# Problem description:
Would you print the material exactly, starting at its first line and ending at the line holding "shape='RECTANGLE', size=.05, size_y=.5)"?

◇ ◇ ◇

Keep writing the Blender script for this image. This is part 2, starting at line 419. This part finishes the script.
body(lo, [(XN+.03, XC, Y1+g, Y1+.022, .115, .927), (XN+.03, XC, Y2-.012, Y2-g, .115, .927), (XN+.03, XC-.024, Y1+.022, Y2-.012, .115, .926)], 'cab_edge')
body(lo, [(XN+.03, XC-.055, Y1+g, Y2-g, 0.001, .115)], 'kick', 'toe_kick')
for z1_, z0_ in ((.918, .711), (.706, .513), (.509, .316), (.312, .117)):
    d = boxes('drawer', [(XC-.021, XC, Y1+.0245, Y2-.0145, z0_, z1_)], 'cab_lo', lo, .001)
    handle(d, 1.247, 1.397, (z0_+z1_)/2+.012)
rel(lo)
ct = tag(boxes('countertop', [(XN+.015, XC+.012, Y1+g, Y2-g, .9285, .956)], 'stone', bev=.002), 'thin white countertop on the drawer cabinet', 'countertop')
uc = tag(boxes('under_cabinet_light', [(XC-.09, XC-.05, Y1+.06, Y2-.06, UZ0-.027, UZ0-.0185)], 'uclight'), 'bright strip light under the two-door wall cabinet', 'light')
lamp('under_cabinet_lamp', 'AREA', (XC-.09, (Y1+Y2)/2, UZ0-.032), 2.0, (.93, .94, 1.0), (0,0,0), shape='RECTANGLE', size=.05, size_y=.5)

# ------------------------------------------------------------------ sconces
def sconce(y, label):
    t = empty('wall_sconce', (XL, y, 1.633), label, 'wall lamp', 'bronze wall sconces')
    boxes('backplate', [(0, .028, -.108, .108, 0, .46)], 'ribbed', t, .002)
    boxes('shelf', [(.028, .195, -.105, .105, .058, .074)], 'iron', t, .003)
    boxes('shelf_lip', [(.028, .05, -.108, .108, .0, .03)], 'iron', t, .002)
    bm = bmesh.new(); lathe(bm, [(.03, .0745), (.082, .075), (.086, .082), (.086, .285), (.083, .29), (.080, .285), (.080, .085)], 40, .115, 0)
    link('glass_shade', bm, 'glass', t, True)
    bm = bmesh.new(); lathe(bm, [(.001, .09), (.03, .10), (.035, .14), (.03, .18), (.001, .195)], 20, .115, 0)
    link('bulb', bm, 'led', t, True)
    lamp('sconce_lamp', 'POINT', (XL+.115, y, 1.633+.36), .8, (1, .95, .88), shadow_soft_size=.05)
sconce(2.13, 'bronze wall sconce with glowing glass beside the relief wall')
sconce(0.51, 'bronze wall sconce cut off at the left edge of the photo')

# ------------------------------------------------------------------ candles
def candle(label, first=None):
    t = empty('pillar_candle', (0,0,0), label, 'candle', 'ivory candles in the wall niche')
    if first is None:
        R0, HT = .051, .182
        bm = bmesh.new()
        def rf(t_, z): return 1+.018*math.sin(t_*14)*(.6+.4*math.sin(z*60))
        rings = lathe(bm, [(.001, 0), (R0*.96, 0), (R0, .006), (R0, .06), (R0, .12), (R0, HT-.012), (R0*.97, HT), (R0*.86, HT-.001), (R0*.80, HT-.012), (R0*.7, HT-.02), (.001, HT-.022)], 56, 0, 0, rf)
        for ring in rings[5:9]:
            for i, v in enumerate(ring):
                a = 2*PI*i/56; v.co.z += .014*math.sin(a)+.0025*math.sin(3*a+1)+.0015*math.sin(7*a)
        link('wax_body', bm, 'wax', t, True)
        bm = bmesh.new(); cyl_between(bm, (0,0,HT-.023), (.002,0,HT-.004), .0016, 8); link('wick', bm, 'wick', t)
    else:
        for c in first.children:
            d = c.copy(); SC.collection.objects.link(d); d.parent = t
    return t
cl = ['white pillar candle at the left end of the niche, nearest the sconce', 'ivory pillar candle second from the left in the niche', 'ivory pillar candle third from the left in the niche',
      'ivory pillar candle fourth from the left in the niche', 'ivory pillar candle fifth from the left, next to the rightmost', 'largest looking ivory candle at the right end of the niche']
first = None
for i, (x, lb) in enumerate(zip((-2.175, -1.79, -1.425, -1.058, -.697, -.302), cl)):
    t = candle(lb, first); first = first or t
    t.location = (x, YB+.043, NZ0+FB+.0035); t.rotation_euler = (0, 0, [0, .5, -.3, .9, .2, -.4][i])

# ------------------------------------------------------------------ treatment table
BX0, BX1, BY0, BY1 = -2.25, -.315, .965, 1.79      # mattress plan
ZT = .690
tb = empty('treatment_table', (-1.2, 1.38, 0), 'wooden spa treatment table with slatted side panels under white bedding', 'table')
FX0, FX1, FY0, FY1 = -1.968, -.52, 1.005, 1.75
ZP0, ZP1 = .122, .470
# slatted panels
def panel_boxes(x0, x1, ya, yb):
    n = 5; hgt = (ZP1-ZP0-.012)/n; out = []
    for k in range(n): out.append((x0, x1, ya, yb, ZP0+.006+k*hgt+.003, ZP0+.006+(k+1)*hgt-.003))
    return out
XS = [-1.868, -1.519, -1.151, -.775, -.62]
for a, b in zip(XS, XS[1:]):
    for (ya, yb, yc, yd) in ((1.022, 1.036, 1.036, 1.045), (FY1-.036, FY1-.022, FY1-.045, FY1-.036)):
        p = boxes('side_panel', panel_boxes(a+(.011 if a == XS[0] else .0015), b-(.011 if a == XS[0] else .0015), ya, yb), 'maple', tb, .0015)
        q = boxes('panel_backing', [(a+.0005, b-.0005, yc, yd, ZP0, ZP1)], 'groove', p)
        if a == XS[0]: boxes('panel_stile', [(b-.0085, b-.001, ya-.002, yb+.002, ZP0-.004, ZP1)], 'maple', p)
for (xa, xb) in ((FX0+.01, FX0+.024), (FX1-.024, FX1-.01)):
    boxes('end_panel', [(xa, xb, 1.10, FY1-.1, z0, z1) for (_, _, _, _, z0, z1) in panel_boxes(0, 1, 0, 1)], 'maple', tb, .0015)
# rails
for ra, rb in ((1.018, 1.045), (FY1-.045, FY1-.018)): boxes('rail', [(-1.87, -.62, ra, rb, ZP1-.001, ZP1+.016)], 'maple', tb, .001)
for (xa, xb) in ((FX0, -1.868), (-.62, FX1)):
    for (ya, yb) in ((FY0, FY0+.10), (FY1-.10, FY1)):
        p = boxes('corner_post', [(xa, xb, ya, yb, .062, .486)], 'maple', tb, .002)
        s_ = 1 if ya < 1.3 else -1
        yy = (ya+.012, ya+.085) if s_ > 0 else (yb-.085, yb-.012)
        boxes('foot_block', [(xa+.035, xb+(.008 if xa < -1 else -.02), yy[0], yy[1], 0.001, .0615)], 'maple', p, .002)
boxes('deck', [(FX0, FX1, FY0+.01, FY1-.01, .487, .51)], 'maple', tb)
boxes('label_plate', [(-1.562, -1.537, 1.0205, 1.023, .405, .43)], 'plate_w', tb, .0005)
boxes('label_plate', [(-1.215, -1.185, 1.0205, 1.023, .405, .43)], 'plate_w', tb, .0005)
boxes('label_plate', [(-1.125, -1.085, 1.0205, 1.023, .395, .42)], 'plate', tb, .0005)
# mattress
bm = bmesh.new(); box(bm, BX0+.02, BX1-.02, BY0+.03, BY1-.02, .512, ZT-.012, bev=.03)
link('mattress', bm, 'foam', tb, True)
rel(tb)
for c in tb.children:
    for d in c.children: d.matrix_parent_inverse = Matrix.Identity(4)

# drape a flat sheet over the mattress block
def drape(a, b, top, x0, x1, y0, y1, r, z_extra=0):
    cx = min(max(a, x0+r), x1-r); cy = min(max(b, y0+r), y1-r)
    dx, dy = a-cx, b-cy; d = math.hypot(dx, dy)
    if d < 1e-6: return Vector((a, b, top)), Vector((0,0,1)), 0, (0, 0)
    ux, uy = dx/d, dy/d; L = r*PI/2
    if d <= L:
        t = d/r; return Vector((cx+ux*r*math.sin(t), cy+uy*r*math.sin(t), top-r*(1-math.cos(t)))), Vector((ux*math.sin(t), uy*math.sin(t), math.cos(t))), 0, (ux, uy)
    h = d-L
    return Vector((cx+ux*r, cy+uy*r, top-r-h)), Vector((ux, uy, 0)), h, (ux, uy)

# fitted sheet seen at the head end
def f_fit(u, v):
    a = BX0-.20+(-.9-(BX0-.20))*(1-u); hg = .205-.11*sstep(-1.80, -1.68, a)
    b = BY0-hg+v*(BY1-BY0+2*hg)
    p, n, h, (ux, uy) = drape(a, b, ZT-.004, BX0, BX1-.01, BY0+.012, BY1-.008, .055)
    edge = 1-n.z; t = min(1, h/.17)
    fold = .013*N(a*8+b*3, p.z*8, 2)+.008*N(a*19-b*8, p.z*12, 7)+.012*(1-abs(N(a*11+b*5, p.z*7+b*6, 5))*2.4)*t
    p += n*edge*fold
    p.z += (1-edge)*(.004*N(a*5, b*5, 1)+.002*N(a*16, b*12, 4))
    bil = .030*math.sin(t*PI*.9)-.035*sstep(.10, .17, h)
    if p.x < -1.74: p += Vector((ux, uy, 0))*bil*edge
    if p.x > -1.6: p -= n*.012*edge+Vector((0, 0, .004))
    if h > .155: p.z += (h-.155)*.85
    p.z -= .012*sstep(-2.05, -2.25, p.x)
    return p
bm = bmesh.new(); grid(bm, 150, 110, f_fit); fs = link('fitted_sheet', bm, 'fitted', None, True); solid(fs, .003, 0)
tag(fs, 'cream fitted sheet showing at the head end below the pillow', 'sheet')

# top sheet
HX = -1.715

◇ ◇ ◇

# Complete output:
Keep writing the Blender script for this image. This is part 2, starting at line 419. This part finishes the script.
body(lo, [(XN+.03, XC, Y1+g, Y1+.022, .115, .927), (XN+.03, XC, Y2-.012, Y2-g, .115, .927), (XN+.03, XC-.024, Y1+.022, Y2-.012, .115, .926)], 'cab_edge')
body(lo, [(XN+.03, XC-.055, Y1+g, Y2-g, 0.001, .115)], 'kick', 'toe_kick')
for z1_, z0_ in ((.918, .711), (.706, .513), (.509, .316), (.312, .117)):
    d = boxes('drawer', [(XC-.021, XC, Y1+.0245, Y2-.0145, z0_, z1_)], 'cab_lo', lo, .001)
    handle(d, 1.247, 1.397, (z0_+z1_)/2+.012)
rel(lo)
ct = tag(boxes('countertop', [(XN+.015, XC+.012, Y1+g, Y2-g, .9285, .956)], 'stone', bev=.002), 'thin white countertop on the drawer cabinet', 'countertop')
uc = tag(boxes('under_cabinet_light', [(XC-.09, XC-.05, Y1+.06, Y2-.06, UZ0-.027, UZ0-.0185)], 'uclight'), 'bright strip light under the two-door wall cabinet', 'light')
lamp('under_cabinet_lamp', 'AREA', (XC-.09, (Y1+Y2)/2, UZ0-.032), 2.0, (.93, .94, 1.0), (0,0,0), shape='RECTANGLE', size=.05, size_y=.5)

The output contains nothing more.